Coleco/Nintendo (1983)
Gameplay Type: Cross the Road
This is an odd cat. Unlike the Donkey Kong tabletop that was developed by Coleco, this one was made by Nintendo, presumably to show Coleco how to make a decent LCD game. Not that Nintendo’s Game & Watch games were amazing or anything, but compared to the shit Coleco seemed to have been vomiting up, they were incredible. And this is actually one of the better games. You grab a key and zig-zag Junior to the right of the screen, where you ride umbrellas downward and balloons upward to free your Daddy. It’s weird that you don’t have to locate the key and you start every level by jumping up to get it, but the twist there is, if you miss hitting the lock that Donkey Kong swings up and down, you drop the key and have to make your way back to the start to get another. I’d still rather play anything else, but if.. okay WHEN.. I go to Hell, if Satan tells me my only options are to play LCD games, if this is on the menu it won’t be so bad.
DONKEY KONG CIRCUS / MICKEY MOUSE
Nintendo Panorama (1984)
Gameplay Type: Spinning-Plate/Juggler
It’s juggling. With Donkey Kong or Mickey Mouse. It’s boring. Please shoot me.
DUNGEONS & DRAGONS COMPUTER FANTASY GAME!!
Mattel Electronics (1981)
Gameplay Type: Minimalist Adventure
This is an interesting one that requires you to draw a map using pen and paper like a fucking savage. You’re placed in grid that’s full of pits. Somewhere in the maze is a magic arrow and a dragon. You have to find the arrow, then sort out what room the dragon is in, get next to that room, point at it and shoot the arrow. It sort of defeats the purpose of being a handheld game by needing pen & paper to play it, though I guess it’s not really D&D without those materials either. It’s an incredibly simple concept, but it works. It’s not really fun in the strictest sense but it’s a decent enough time waster. And with all the pits, I’m curious if Howard Scott Warshaw owned one of these.
MARIO BROS.!!
Nintendo Game & Watch (1983)
Gameplay Type: Spinning-Plate/Juggler
This one makes no effort to play like the arcade game, because at the time, Nintendo’s concept was that Mario would be the “every-man” who worked a variety of odd jobs. Here, you have to pass packages between Mario and Luigi up a series of conveyor belts. It’s another take on the plate-spinning style gameplay with the twist being that you have to move two characters on two different screens independent of each-other. Even with the twist, I find most of these type of games boring, and this one is no exception.
TRON!!
Tomy (1982)
Gameplay Type: Snake-Like
This one tries to recreate the light-cycle scene from the movie, but in over ten minutes of playing I couldn’t once beat the computer.

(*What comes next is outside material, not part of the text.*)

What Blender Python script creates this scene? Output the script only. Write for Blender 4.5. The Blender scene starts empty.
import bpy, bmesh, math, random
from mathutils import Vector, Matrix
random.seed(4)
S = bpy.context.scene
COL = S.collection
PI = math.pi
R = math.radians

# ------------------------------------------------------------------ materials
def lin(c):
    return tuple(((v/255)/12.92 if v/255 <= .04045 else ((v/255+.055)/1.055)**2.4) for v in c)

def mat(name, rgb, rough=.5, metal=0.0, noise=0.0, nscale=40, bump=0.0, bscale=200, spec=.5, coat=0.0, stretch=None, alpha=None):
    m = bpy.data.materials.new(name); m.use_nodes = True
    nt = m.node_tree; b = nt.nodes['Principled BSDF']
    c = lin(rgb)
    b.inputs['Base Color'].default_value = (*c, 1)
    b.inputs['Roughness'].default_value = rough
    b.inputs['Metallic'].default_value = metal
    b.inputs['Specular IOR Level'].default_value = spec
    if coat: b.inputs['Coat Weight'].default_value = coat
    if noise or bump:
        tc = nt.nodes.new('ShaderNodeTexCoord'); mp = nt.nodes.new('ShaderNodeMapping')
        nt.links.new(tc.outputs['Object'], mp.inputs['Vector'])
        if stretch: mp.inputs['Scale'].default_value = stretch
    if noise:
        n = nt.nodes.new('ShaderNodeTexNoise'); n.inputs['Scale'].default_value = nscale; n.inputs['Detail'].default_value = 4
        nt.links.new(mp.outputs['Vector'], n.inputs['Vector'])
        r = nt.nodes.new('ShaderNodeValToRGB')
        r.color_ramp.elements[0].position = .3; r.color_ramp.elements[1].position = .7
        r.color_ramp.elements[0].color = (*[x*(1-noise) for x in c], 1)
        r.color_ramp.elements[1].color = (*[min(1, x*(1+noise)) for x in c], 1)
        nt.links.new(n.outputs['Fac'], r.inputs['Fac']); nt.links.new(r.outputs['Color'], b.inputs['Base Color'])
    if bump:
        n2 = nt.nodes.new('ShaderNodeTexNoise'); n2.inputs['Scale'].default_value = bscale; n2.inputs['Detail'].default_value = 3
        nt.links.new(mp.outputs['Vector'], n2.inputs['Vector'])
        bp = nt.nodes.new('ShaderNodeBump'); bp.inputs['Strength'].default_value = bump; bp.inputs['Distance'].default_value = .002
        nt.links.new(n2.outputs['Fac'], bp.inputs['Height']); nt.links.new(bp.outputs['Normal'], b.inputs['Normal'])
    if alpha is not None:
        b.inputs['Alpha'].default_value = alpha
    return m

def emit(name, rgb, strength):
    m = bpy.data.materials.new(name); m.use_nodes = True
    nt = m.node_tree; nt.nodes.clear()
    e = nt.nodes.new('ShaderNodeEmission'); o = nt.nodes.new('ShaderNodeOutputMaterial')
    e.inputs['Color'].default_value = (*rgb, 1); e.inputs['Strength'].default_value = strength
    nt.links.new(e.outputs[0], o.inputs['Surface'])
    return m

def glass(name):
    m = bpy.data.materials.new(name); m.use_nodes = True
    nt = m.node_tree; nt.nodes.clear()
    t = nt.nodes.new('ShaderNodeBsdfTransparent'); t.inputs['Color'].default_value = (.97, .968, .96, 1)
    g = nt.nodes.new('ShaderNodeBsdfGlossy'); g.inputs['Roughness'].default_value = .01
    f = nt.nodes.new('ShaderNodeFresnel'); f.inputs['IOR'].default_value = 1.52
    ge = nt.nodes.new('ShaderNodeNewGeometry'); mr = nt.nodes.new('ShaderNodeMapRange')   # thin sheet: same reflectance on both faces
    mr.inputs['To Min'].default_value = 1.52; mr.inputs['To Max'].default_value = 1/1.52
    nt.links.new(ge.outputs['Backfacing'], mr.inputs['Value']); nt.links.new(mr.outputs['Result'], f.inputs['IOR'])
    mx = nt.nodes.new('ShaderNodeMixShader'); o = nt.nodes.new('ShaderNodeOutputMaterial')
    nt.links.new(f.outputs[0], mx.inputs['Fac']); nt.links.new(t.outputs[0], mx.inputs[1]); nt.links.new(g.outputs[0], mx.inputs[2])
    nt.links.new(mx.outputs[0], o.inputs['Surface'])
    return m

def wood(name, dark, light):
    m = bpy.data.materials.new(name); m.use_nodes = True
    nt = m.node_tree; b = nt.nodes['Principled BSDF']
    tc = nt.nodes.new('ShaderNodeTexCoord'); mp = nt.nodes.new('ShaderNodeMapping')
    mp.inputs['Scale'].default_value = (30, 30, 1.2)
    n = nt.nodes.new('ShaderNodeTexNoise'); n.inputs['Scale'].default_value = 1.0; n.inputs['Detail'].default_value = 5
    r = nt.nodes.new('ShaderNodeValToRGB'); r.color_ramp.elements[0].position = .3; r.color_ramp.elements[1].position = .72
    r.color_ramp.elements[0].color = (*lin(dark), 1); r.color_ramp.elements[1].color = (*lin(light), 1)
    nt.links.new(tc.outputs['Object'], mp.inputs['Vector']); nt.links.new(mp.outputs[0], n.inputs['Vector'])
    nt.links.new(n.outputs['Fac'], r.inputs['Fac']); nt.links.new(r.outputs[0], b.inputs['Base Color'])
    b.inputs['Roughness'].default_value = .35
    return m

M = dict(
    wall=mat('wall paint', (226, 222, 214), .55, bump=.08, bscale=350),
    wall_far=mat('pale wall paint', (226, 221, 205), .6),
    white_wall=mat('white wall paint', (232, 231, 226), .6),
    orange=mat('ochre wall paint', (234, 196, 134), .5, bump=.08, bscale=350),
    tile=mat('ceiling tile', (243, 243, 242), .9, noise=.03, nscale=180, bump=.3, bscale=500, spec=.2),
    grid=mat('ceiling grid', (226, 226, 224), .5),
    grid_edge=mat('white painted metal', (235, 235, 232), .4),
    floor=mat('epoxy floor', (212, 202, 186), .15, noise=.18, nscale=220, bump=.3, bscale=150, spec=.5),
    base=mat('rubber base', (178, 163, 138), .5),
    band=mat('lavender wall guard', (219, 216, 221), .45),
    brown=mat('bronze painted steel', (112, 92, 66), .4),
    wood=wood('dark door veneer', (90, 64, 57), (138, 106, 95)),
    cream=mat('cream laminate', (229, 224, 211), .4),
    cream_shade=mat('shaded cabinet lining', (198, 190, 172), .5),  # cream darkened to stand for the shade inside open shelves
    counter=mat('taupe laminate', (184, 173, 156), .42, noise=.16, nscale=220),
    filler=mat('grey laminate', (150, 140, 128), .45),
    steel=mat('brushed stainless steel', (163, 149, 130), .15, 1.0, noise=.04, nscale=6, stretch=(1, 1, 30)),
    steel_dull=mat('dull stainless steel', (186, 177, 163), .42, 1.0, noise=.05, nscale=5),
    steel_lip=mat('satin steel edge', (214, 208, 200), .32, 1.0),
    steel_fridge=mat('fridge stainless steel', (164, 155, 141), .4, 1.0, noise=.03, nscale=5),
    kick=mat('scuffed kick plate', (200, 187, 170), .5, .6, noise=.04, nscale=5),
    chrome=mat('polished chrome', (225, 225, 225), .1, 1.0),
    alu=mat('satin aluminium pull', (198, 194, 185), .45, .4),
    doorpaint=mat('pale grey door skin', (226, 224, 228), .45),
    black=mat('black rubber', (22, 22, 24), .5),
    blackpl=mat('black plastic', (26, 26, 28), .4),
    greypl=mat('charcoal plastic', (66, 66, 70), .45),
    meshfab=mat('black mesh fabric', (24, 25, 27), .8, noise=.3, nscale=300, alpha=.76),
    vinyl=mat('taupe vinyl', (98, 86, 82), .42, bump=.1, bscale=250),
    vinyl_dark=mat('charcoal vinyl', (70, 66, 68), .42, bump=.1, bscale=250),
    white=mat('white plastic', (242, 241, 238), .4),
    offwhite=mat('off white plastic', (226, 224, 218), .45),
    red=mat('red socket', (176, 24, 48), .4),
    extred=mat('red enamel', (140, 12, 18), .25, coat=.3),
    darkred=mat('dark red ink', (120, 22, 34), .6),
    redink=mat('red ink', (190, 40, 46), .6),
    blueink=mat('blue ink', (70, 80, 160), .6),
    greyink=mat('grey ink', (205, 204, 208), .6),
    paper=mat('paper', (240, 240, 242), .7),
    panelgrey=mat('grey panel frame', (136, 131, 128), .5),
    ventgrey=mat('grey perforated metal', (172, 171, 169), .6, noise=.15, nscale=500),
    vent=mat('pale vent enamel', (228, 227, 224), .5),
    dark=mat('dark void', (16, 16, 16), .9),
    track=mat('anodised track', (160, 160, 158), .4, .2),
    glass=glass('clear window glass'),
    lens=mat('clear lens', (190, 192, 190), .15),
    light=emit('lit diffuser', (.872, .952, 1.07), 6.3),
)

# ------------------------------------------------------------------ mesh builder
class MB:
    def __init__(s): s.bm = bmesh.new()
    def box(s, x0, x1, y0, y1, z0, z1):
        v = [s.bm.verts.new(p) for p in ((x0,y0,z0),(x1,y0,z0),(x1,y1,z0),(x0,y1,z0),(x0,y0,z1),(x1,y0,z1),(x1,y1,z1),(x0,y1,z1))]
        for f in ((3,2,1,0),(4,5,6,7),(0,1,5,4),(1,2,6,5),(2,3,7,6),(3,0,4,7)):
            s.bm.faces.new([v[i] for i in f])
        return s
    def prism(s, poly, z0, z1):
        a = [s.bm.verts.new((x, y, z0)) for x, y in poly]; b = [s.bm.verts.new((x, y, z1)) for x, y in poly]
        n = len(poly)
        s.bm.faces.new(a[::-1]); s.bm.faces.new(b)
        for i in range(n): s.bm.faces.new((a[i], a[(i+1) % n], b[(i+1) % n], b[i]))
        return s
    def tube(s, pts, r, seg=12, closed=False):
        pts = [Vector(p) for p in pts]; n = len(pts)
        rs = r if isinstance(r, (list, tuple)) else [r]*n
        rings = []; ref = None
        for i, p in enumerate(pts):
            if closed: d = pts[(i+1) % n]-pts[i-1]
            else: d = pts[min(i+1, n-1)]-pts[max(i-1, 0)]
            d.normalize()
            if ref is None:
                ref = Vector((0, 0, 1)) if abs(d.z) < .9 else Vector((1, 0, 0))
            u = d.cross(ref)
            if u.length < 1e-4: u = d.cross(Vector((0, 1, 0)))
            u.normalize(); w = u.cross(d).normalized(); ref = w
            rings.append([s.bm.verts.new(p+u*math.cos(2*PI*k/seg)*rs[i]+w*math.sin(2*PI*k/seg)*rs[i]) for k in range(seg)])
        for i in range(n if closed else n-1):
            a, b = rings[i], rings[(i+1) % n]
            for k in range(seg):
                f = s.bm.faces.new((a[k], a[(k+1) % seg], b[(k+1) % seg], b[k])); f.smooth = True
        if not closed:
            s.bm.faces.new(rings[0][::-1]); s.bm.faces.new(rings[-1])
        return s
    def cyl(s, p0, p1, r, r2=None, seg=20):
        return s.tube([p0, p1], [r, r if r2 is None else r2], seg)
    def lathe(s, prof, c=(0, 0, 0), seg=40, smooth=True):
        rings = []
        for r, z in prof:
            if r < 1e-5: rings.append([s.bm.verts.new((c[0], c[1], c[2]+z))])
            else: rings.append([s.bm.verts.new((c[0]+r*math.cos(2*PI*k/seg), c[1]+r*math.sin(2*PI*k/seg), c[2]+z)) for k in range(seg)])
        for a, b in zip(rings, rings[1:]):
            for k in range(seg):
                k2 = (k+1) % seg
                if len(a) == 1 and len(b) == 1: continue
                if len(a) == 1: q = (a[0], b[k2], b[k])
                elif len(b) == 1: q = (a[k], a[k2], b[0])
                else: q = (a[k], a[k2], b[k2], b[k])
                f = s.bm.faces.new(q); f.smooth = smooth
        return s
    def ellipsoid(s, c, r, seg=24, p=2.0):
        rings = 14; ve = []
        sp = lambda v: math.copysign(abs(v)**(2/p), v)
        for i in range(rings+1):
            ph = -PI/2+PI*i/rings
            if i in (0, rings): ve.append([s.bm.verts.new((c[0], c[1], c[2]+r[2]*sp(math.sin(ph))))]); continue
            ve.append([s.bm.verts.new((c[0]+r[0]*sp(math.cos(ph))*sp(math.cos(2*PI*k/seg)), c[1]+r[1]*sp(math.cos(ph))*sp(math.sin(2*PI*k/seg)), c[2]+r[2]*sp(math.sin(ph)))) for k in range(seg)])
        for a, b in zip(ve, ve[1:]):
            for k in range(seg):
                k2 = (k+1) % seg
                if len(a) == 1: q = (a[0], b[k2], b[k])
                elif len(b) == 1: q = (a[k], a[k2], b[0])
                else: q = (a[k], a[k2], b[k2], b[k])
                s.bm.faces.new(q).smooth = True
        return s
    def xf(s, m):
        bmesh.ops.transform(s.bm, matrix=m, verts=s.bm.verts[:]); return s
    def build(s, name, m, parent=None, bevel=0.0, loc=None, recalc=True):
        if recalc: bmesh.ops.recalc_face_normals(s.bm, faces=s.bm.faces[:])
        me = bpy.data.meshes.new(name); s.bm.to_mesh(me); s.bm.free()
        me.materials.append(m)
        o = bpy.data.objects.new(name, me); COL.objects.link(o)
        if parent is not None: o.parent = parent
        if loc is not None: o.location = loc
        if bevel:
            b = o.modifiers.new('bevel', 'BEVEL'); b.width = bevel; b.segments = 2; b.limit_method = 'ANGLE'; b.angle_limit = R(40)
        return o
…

Even when I had a speed advantage and got in front of it, it would always turn fast enough to hang in there. When I finally thought I had boxed it in, I simply died anyway. It makes me think the Donkey Kong Jr. game above had the right idea by trying to play tribute to the spirit of the game while also making something original that is more tailored to the hardware.
Shit like these games makes me appreciate my gaming upbringing a little more. I’ve had a LOT of my older fans wax nostalgically about the glory days of these things. I hope this doesn’t come across as condescending, but I feel a little sorry for them. Because these are terrible games. I honestly can’t believe they were ever considered an acceptable substitute to arcade games or even the most primitive Atari 2600 games. At least with the 2600 you could see objects move. Here they just sort of blink out of existence in one part of the screen and reemerge somewhere else. Maybe you guys from that time felt like you were getting away with something naughty by playing these at church or at school. Maybe they were bad deliberately, as part of a conspiracy. By teachers. Because compared to these, school work.. any school work.. would probably look pretty damn stimulating.